Robert HARNEIS -TDO- (FRANCE) - A first military satellite named Noor has been launched into orbit by Iran's Revolutionary Guards Corps (IRGC), from a base in Semnan. The IRGC said the satellite “Noor”, or “Light”, was orbiting 425 km above the earth’s surface.

The IRGC’s leadership said it would give Iran leverage “in intelligence wars.” None of the world’s leading militaries has “a comprehensive defense plan without being in space,” the Guards’ chief Hossein Salami said.

The launch may well be a warning to the United States not to initiate military action against Iran. The collapse in the price of oil has removed one of the restraining factors on Washington in attacking Iran. Previously the United States and its allies feared a surge in oil prices if the Straits of Hormuz were closed in the event of hostilities. At the present time the US President, who is seeking re-election in November, might welcome an oil price increase to save the US shale oil industry that needs oil near $65 a barrel rather than the present $13.

Putting a satellite into space is a major advance for Iran’s military following several failed launch attempts in recent months. The Guards Corps said it used the Qased, or “Messenger”, rocket to launch Noor. “The three-stage Qased satellite launcher uses a combination of solid and liquid fuels,” it said.

Tehran denies U.S. assertions that such activity is a cover for ballistic missile development and says it has never pursued the development of nuclear weapons.

A U.N. resolution in 2015 “called upon” Iran to refrain for up to eight years from work on ballistic missiles designed to deliver nuclear weapons following an agreement with six world powers. US Secretary of State Mike Pompeo claimed the launch was inconsistent with the U.N. resolution.

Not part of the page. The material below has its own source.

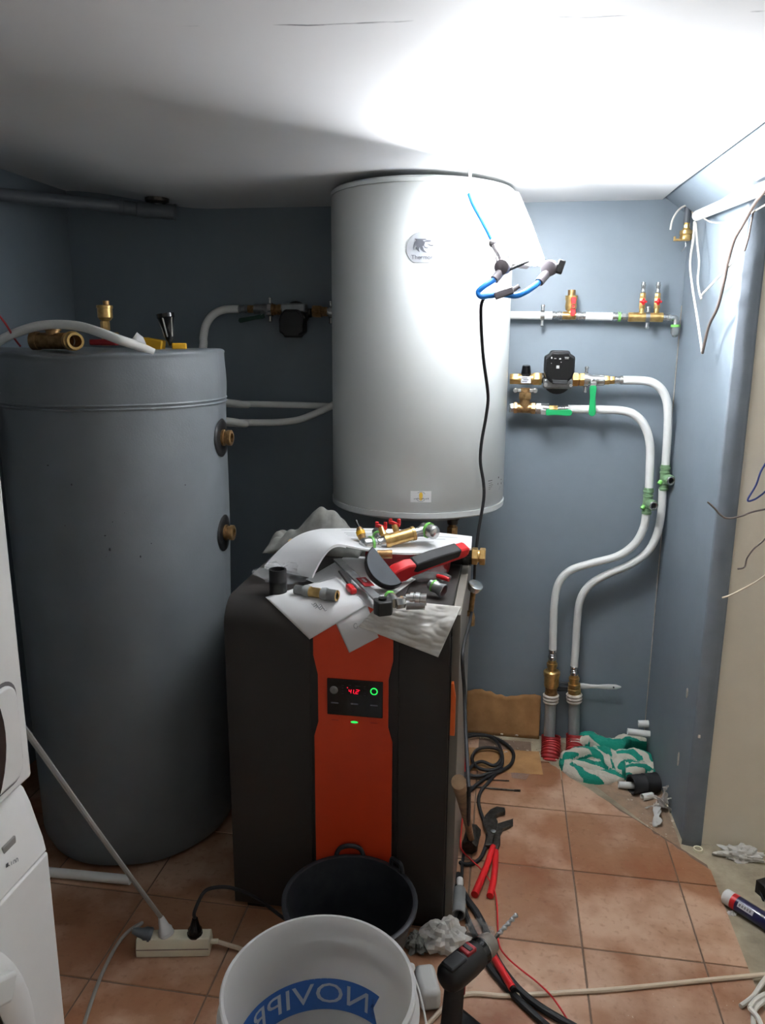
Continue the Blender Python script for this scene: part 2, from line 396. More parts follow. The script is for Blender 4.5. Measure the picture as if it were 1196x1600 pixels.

“I think every nation has an obligation to go to the United Nations and evaluate whether this missile launch was consistent with that Security Council resolution,” Pompeo said at a news conference.

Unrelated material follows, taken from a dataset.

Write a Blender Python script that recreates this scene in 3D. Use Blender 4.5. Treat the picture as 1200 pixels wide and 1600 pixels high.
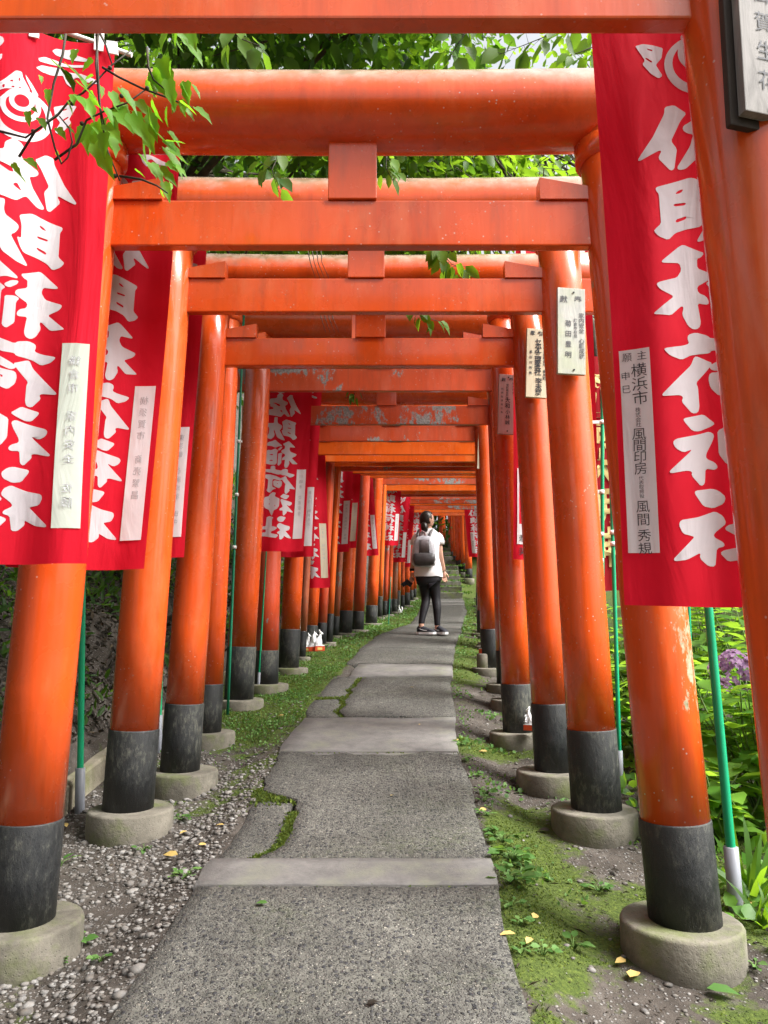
import bpy, bmesh, math, random
import numpy as np
from mathutils import Vector, Matrix, noise
from mathutils.geometry import tessellate_polygon

for o in list(bpy.data.objects): bpy.data.objects.remove(o)
SC = bpy.context.scene
COL = SC.collection
R = math.radians
rng = random.Random(7)
nrng = np.random.default_rng(11)

# ------------------------------------------------------------------ camera, world, sun, exposure
F_PX, PITCH, CAM_H = 1180.0, R(9.0), 1.35
cam = bpy.data.cameras.new('camera'); camo = bpy.data.objects.new('camera', cam); COL.objects.link(camo)
cam.sensor_fit = 'VERTICAL'; cam.sensor_height = 36.0; cam.lens = F_PX/1600*36.0
cam.clip_start = 0.05; cam.clip_end = 500
camo.location = (0, 0, 0); camo.rotation_euler = (R(90)+PITCH, 0, 0)
SC.camera = camo

SUN_EL, SUN_AZ = R(50), R(110)        # azimuth from +Y towards +X: light from the right, a little behind the camera
world = bpy.data.worlds.new('World'); SC.world = world; world.use_nodes = True
wn, wl = world.node_tree.nodes, world.node_tree.links
wn.clear()
sky = wn.new('ShaderNodeTexSky'); sky.sky_type = 'NISHITA'; sky.sun_disc = False
sky.sun_elevation = SUN_EL; sky.sun_rotation = SUN_AZ
sky.air_density = 1.0; sky.dust_density = 6.0; sky.ozone_density = 1.0
hs = wn.new('ShaderNodeHueSaturation'); hs.inputs['Saturation'].default_value = 0.22
bg = wn.new('ShaderNodeBackground'); bg.inputs['Strength'].default_value = 0.12
wo = wn.new('ShaderNodeOutputWorld')
wl.new(sky.outputs[0], hs.inputs['Color']); wl.new(hs.outputs[0], bg.inputs[0]); wl.new(bg.outputs[0], wo.inputs[0])

sun = bpy.data.lights.new('sun', 'SUN'); suno = bpy.data.objects.new('sun', sun); COL.objects.link(suno)
sun.energy = 3.7; sun.angle = R(26); sun.color = (1.0, 0.97, 0.92)
sd = Vector((math.sin(SUN_AZ)*math.cos(SUN_EL), math.cos(SUN_AZ)*math.cos(SUN_EL), math.sin(SUN_EL)))
suno.rotation_euler = (-sd).to_track_quat('-Z', 'Y').to_euler(); suno.location = sd*40

SC.view_settings.view_transform = 'Standard'; SC.view_settings.look = 'None'
SC.view_settings.exposure = 1.5; SC.view_settings.gamma = 1.0
SC.render.engine = 'CYCLES'
SC.cycles.max_bounces = 10; SC.cycles.diffuse_bounces = 7; SC.cycles.glossy_bounces = 3
SC.cycles.transmission_bounces = 3; SC.cycles.use_denoising = True
SC.cycles.sample_clamp_indirect = 8.0

# ------------------------------------------------------------------ survey: the place measured in metres
CP, SP = math.cos(PITCH), math.sin(PITCH)
def at(u, v, Y):
    """the point at distance Y seen in direction (u, v) of the survey photograph (1200 x 1600)"""
    w = 800-v; x = u-600; dy = F_PX*CP-w*SP; dz = F_PX*SP+w*CP
    return Vector((x/dy*Y, Y, dz/dy*Y))
GP = [(-3, -1.734), (0, -1.35), (10.3, -0.031), (12.6, 0.134), (17.0, 0.59), (19.0, 0.81), (19.8, 1.05), (23.2, 2.55), (27, 3.6), (34, 4.4), (60, 6.0)]
def interp(P, y):
    if y <= P[0][0]: return P[0][1]
    for (a, b), (c, d) in zip(P, P[1:]):
        if y <= c: return b+(d-b)*(y-a)/(c-a)
    return P[-1][1]
def g(Y): return interp(GP, Y)
def solve_y(v, lift=0.0):
    Y = 1.0
    while Y < 45:
        if at(600, v, Y).z <= g(Y)+lift: pass
        else: return Y
        Y += 0.01
    return Y
# v below the horizon: the ray starts above the ground and meets it
def ground_y(v, lift=0.0):
    Y = 0.5
    while Y < 45:
        if at(600, v, Y).z < g(Y)+lift: return Y
        Y += 0.01
    return Y
def gpt(u, v, lift=0.0):
    return at(u, v, ground_y(v, lift))
PL = [(-1, -0.92), (2.26, -0.74), (3.3, -0.69), (4.89, -0.62), (7, -0.51), (9, -0.27), (10.6, 0.0), (12.5, 0.42), (15, 0.70), (17.6, 0.92), (19, 1.05), (22, 1.2), (40, 1.6)]
PR = [(-1, 0.25), (2.26, 0.39), (3.3, 0.45), (4.89, 0.46), (7, 0.60), (9, 0.82), (10.6, 1.05), (12.5, 1.28), (15, 1.62), (17.6, 1.86), (19, 1.98), (22, 2.1), (40, 2.5)]
def sstep(a, b, x):
    t = min(1, max(0, (x-a)/(b-a))); return t*t*(3-2*t)
SO = [(-2, 0.10), (3.5, 0.10), (5.5, 0.06), (8, 0.03), (40, 0.02)]
BANK = [(-5, -1.72), (3.9, -1.72), (8, -1.5), (12, -0.9), (16, -0.35), (19, 0.0), (24, 0.3), (60, 0.3)]
RISE = [(-5, 1.75), (9, 1.8), (13, 2.1), (19, 2.9), (24, 3.0), (60, 3.0)]
def terrain(X, Y, rough=True):
    l, r = interp(PL, Y), interp(PR, Y)
    z = g(Y)
    d = max(l-X, X-r, 0)
    if 19.0 < Y < 26 and d > 0: z -= 0.02
    z -= 0.015+interp(SO, Y)*sstep(0.0, 0.34, d) if d > 0 else (0.025 if Y < 19 else 0.0)
    b = interp(BANK, Y)
    if X < b:
        t = b-X
        z += 0.16+min(t, 5.5)*0.95+max(0, t-5.5)*0.35
    rr = interp(RISE, Y)
    if X > rr+2.5: z += (X-rr-2.5)*0.12
    if rough and d > 0.02:
        k = sstep(0.02, 0.2, d)
        z += k*(0.022*noise.noise((X*2.3, Y*2.3, 3.1))+0.012*noise.noise((X*7, Y*7, 1.7)))
        if X < b: z += 0.16*noise.noise((X*1.2, Y*1.2, 9))+0.06*noise.noise((X*4, Y*4, 5))
    return z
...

“I don’t think it remotely is, and I think Iran needs to be held accountable for what they have done,” he added.

President Donald Trump’s administration in May 2018 withdrew from the 2015 accord and reimposed sanctions on Iran. Trump claimed the deal, designed to put curbs on Iran’s nuclear programme in exchange for Tehran halting its sensitive nuclear work, did not include restrictions on Iran’s ballistic missile programme and support for its proxies in the Middle East.

Iranian TV footage showed the satellite carrier was inscribed with a verse of the Koran that Muslims often recite when travelling: “Glory to Him who has subjected this to us, as we could never have done it by our own efforts”.

Regional tensions have been high since the start of the year, when the United States assassinated top Iranian military commander Qassem Soleimani in a drone strike in Baghdad. Iran retaliated on Jan. 9 by firing missiles at bases in Iraq, apparently causing brain injuries among U.S. troops.

The launch comes as Trump said that the U.S. Navy would fire on Iranian ships if harassed, a week after the United States said 11 vessels from the Guard Corps Navy came dangerously close to U.S. vessels in the Persian Gulf.

“I have instructed the United States Navy to shoot down and destroy any and all Iranian gunboats if they harass our ships at sea,” Trump wrote in a tweet, hours after Tehran’s announcement of the satellite launch.

Senior Pentagon officials said that Trump’s comments were meant as a warning.

“What he was emphasizing is all of our ships retain the right of self-defense,” said Deputy Defense Secretary David Norquist.